PLENÁRIO DO STF: ALI, NINGUÉM SE ENTENDE |
AS SAFENAS DA REPÚBLICA
POR JOÃO BOSCO RABELLO
EM POLÍTICA NO AR
15/12/2016
Não se sabe ainda o que inspirou o deputado Bolsonaro, filho, a
questionar a votação de 400 deputados, mas a liminar do ministro Luis Fux,
determinando à Câmara que volte à estaca zero no exame do chamado pacote
anticorrupção é mais um capítulo de um confronto aberto.
Fux justifica sua decisão com uma suposta transgressão da Câmara a
regras que disciplinariam a tramitação de projeto de iniciativa popular,
recorrendo a uma analogia com as Medidas Provisórias, que não podem ser
utilizadas para transitar matérias estranhas ao seu conteúdo original.
Há, no entanto, diferença: MPs entram em vigor logo após dar entrada
no Legislativo, têm objetivo específico e urgência explicitada e justificada e
prazo de vigência.
Como passaram a ser usadas para os chamados “contrabandos” – artigos
nela inseridos com outra finalidade -, foi preciso fechar essa porta.
Outras propostas, que seguem tramitação normal, são admitidas,
debatidas, emendadas e votadas, não têm a mesma característica.

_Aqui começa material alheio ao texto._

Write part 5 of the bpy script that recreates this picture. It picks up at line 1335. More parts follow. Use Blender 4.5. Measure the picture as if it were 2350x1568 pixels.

Com sua decisão, Fux repete o gesto monocrático de Marco Aurélio
Melo, em matéria que deveria ser submetida ao plenário – pela sua gravidade e
potencial de agravar a crise já inegável entre Judiciário e Legislativo.
Os atores tiraram a maquiagem e abandonaram o script da
independência entre os poderes. Decididamente, em ações individuais, dois
ministros do STF já arriscaram liminares que trafegam na fronteira da
interferência de um Poder em outro.
O ministro justificou a liminar – portanto, a decisão monocrática -,
à urgência determinada pela tramitação da matéria já no Senado. Admite, então,
que era preciso interrompê-la.
Mas embasa a decisão em argumento polêmico cuja síntese é a de que
projetos de iniciativa popular não podem ser alterados no seu objeto. Expõe-se,
assim, à leitura de parcialidade.
JOÃO BOSCO RABELLO É JORNALISTA |
Não foi o que ocorreu com a lei da Ficha Limpa, que sua liminar, se
consolidada em decisão colegiada, revogará na prática. Mais: nada impede que o
Congresso faça sua versão própria para abuso de autoridade.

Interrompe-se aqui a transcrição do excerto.